Sure in the books, she is called a know-it-all, obnoxious, annoyingly smart and she is characterized as so. She was argumentative, I mean she has a huge argument with Ron that results in them not speaking to each other in almost every book! Even in the beginning movies she is characterized as such, although the later movies do glorify her quite a bit.

I loved Hermione. Here was this girl, that was so unapologetically smart, who corrected her teachers and friends, and who was passionate about things like equal rights (S.P.E.W anyone?) and would argue them to the death. Who was willing to fight for what she believed in, no matter the odds. She was who I was and wanted to be.

Later on, I had gained some friends who were huge Harry Potter nerds, and loved Hermione as much as I did and even felt that they related to her as well. They would be the first to praise Hermione when ever her name was brought up.

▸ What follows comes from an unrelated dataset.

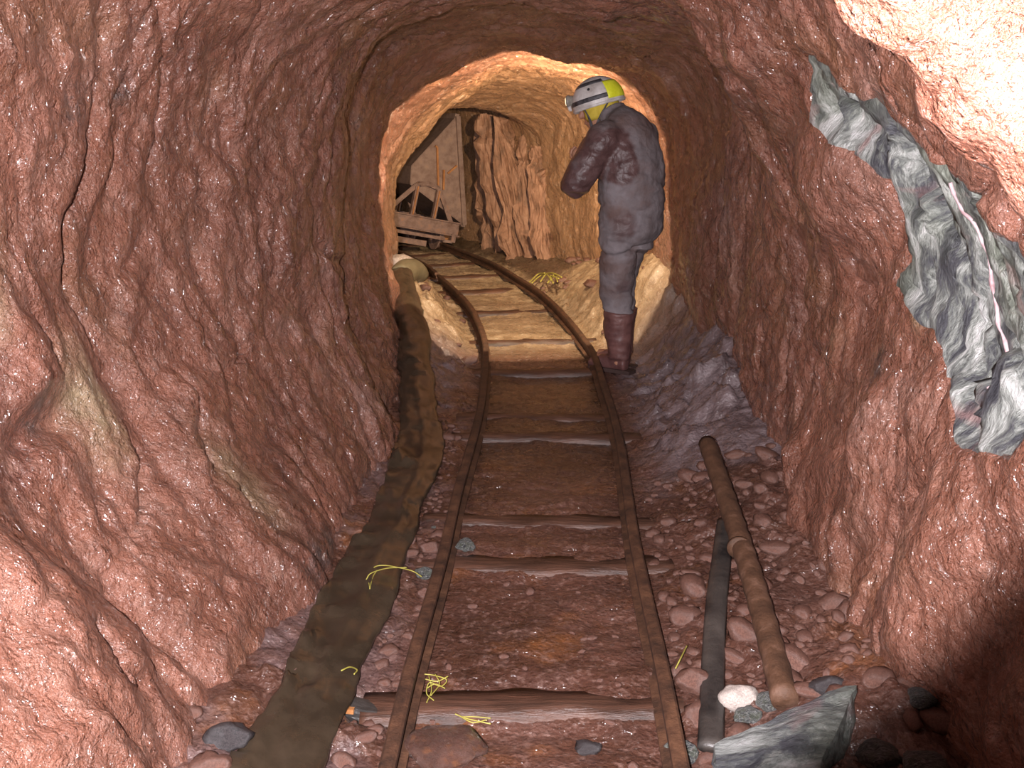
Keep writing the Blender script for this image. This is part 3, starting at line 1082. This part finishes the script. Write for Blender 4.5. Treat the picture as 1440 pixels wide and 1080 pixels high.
stone(1037, 985, .040, M['pale'], 'pale angular stone between the dark batten and the pipe foot', .8, 11)
stone(1052, 1005, .028, M['grey'], 'small grey stone just below the pale stone at the pipe foot', .7, 12)
stone(975, 828 + 138, .040, M['pebble'], 'round wet pink cobble between right rail and dark batten', .85, 13)
stone(958, 1062, .035, M['grey'], 'small grey wedge stone touching the right rail at the bottom', .8, 14)
stone(625, 1048, .085, M['floor'], 'broad flat brown stone sunk between the rails', .34, 15, .2)
stone(826, 1052, .026, M['darkstone'], 'small dark stone lying between the rails near the bottom', .6, 16)
stone(655, 770, .026, M['grey'], 'dark rounded stone against the inner side of left rail', .9, 17)
stone(597, 812, .024, M['grey'], 'small grey rounded stone against the outer side of left rail', .9, 18)
stone(597, 838, .021, M['pebble'], 'small pink pebble beside the left rail below the grey one', .9, 19)
stone(604, 770, .030, M['pebble'], 'brown stone outside left rail with a dark hollow behind', .7, 20)
stone(322, 1036, .040, M['darkstone'], 'black stone at the foot of the left wall beside the duct', .7, 21)
stone(300, 1076, .040, M['pebble'], 'brown stone at the left bottom beside the duct', .7, 22)
stone(1165, 968, .035, M['darkstone'], 'dark stone added for the shadow in the hollow behind the large grey rock', .7, 24)  # dark stone stands in for the shadow in this hollow
stone(1080, 985 + 5, .028, M['grey'], 'grey stone wedged below the foot of the rusty pipe', .7, 23)
o = bpy.data.objects.new('stone', stone_mesh(25, M['pale'], .8))  # pale material puts the lamp's white glare into the colour
o.location = on_depth(562, 374, 7.3)
o.scale = (.10, .14, .10)
put(o, label='boulder painted lamplit white by the left wall near the cart', cat='stone')
stone(1105, 640, .03, M['pebble'], 'pink stone tucked against right wall above the pipe', .8, 26)
# blue-grey broken rock at the lower right
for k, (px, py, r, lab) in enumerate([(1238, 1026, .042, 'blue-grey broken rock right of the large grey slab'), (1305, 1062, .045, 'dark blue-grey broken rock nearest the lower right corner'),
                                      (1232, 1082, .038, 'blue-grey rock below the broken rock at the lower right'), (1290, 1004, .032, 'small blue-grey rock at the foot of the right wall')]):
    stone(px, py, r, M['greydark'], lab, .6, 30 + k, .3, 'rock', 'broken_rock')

# stones set into the mud: parts of the floor
VAR = [stone_mesh(40 + k, M['pebble'], .7, 2) for k in range(7)] + [stone_mesh(50 + k, M['grey'], .7, 2) for k in range(2)] + [stone_mesh(60, M['pale'], .7, 2)]
rs = np.random.RandomState(3)


def scatter(count, xr, yr, rr, ok, pick):
    done = []
    tries = 0
    while len(done) < count and tries < count * 60:
        tries += 1
        x, y = rs.uniform(*xr), rs.uniform(*yr)
        r = rr[0] + (rr[1] - rr[0]) * rs.rand() ** 2.2
        u = x - float(track_x(np.array([y]))[0])
        if not ok(x, y, u) or any((x - a) ** 2 + (y - b) ** 2 < (.8 * (r + c)) ** 2 for a, b, c in done):
            continue
        done.append((x, y, r))
        o = bpy.data.objects.new('stone', VAR[pick()])
        o.location = (x, y, fh(x, y) + r * .10)
        o.scale = (r, r * rs.uniform(.8, 1.1), r * rs.uniform(.7, 1.0))
        o.rotation_euler = (rs.uniform(-.3, .3), rs.uniform(-.3, .3), rs.uniform(0, 6.3))
        put(o, parent=floor_obj)


pk = lambda: int(rs.choice(10, p=[.142] * 7 + [.001, .001, .004]))
scatter(190, (.36, 1.02), (1.95, 3.75), (.012, .05), lambda x, y, u: u > .37, pk)
scatter(70, (-.75, -.25), (1.95, 4.6), (.009, .03), lambda x, y, u: -.455 < u < -.36 , pk)
scatter(26, (-.25, .45), (1.95, 3.0), (.007, .016), lambda x, y, u: abs(u) < .27, pk)
scatter(22, (-.95, -.66), (1.9, 3.2), (.015, .04), lambda x, y, u: u < -.72, pk)
scatter(26, (-.9, -.25), (5.6, 8.4), (.02, .05), lambda x, y, u: u < -.4, pk)
scatter(24, (.2, .95), (6.3, 9.2), (.02, .06), lambda x, y, u: u > .42, pk)

# rotten stub, coloured black for the shade of the hollow beside the duct
q = on_height(495, 1002, 0)
o = chunk('timber_stub', [q + np.array(v) for v in ((-.07, -.02, -.02), (.07, -.025, -.03), (.07, .03, -.03), (-.07, .03, -.02), (-.07, -.015, .035), (.065, -.02, .015), (.065, .02, .015), (-.06, .02, .038))], M['batten'], 3, .006, 18, 2,
          label='rotten timber stub coloured black as the shaded hollow in the mud between the duct and left rail', cat='timber')
MB().bar(q + np.array([-.055, -.024, .028]), q + np.array([.01, -.026, .022]), .014, .012).build('rust_streak', M['orange'], o)


def strand(pixels, lift, label, r=.0017, extra=()):
    root = None
    for k, pxs in enumerate([pixels] + list(extra)):
        pts = []
        for i, (a, b) in enumerate(pxs):
            g = on_height(a, b, .03)
            z = fh(g[0], g[1]) + lift
            pts.append(on_height(a, b, z))
        c = catmull(np.array(pts), 10 * len(pts)).tolist()
        mb = MB().tube(c, r, 6)
        if root is None:
            root = mb.build('yellow_strand', M['twine'], None, True, label=label, cat='strand')
        else:
            mb.build('fibre', M['twine'], root, True)


strand([(520, 826), (518, 812), (526, 798), (540, 795), (560, 798), (580, 803), (593, 811)], .055, 'yellow strand looped over the flattened duct', extra=([(515, 815), (522, 806), (545, 799), (572, 798)], [(520, 828), (524, 812), (530, 802)]))
strand([(597, 948), (612, 950), (628, 956), (620, 965), (604, 960), (600, 975), (610, 985)], .03, 'tangled yellow tuft against left rail', .0015, ([(598, 955), (615, 958), (630, 951)], [(600, 968), (612, 962), (626, 968)], [(603, 950), (607, 970), (600, 988)], [(612, 948), (618, 962), (606, 978)]))
strand([(640, 1004), (655, 1010), (672, 1014), (690, 1018)], .03, 'yellow strand lying in the mud between the rails', .0016, ([(645, 1006), (665, 1016), (685, 1012)], [(650, 1008), (668, 1008), (690, 1010)]))
strand([(480, 943), (492, 938), (502, 942), (498, 948)], .06, 'short pale yellow strand on the edge of the duct', .002)
strand([(950, 940), (958, 924), (966, 908)], .05, 'thin yellow straw on the rubble right of the right rail', .002)
strand([(748, 398), (760, 388), (776, 384), (790, 390)], .06, 'yellow straw heap on the ground below the rock slabs', .006, ([(760, 396), (768, 386), (775, 394)], [(770, 398), (780, 386), (784, 396)], [(742, 400), (756, 386), (766, 384)], [(778, 398), (774, 388), (786, 392)]))

# pink vein crossing the grey rock face
vp = []
for (a, b) in catmull(np.array([(1333, 262), (1345, 310), (1358, 350), (1370, 400), (1374, 450), (1384, 500), (1386, 548)]), 40):
    k = gi[np.argmin((PX[gi] - a) ** 2 + (PY[gi] - b) ** 2)]
    vp.append(P3f[k] + Nf[k] * .003)
vp = np.array(vp)
for _ in range(3):
    vp[1:-1] = (vp[:-2] + 2 * vp[1:-1] + vp[2:]) / 4
M['vein'] = mat_plain('pink_vein', (0.22, 0.12, 0.125), (0.46, 0.36, 0.37), 30, .45, .4)
vp = even(vp, .012)
MB().tube(vp.tolist(), [.0045 + .002 * math.sin(i * 1.3) * math.sin(i * .37) for i in range(len(vp))], 8).build('mineral_vein', M['vein'], wall_right, True)
# ------------------------------------------------------------------ the miner
HX, HY = .640, 5.64
BODY_A = math.radians(50)
person = empty('person', (HX, HY, fh(HX, HY) - .005), BODY_A, label='person in muddy grey coveralls and white helmet standing right of the track', cat='person')
HEAD_A = math.radians(22)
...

That’s why it hurt, when they were the ones who called me names like “know-it-all” behind my back. It hurt when they were upset that I was passionate about things like equal rights and wouldn’t back down from an argument about such. They were upset that I “didn’t have to try” in school (although I did), and often gave me backhanded compliments that portrayed such.

I didn’t understand. They loved her for being smart and passionate, but hated me for it? when I had asked a mutual friend what they were saying about me behind my back I certainly hadn’t expected this.

I understood it coming from other people, who didn’t care for the series as much, I definitely agreed that I had those traits and that they were annoying, the hypocrisy stung though. Mainly because I couldn’t understand why they would hate me for the traits that they loved her for.

I  truly don’t think that they’ve thought about it though, the fact that they disliked Hermione’s traits in real life. When being a stubborn, smart-aleck wasn’t  useful to defeating Voldemort, or other magical enemies, they aren’t traits people like. But that’s the truth about Hermione that many people don’t realize.

If you took Hermione out of the magical world, and placed her in your life, you wouldn’t like her very much.

It’s them same in real life too, at least to a degree. If knowing facts off the tip of my tongue was useful in a competition, people loved me. When I was on their side in a debate, people loved me, and those traits. But in any other instance, where those traits weren’t useful to them, they didn’t care. Which goes for a lot of things in life I guess, but why is Hermione praised so consistently, if those traits aren’t always useful? Or even likeable?

I’m not going to tell you that “You can’t praise Hermione, if you aren’t going to praise the smart-alecks in your life” or anything like that. People like that are annoying are annoying, I get it, I’ve known other know-it-alls besides myself, and I don’t really like them either. I just want you to think about it, maybe change your opinion a bit. get the ball rolling. Do you still like Hermione now? Obviously I do, but I relate to her too much not to.

Or, does seeing that the know-it-alls in your life are actually just real-life Hermiones give you a bit more appreciation for them? Obviously you don’t have to love them, I don’t love them (except for the rest of my family who are all huge know-it-alls.) but, I do appreciate them just a tad more after reading this. they still annoy me, and get on my nerves (Imagine living in a house full of them, I know) but i do appreciate these qualities a little bit more and I hope you do to.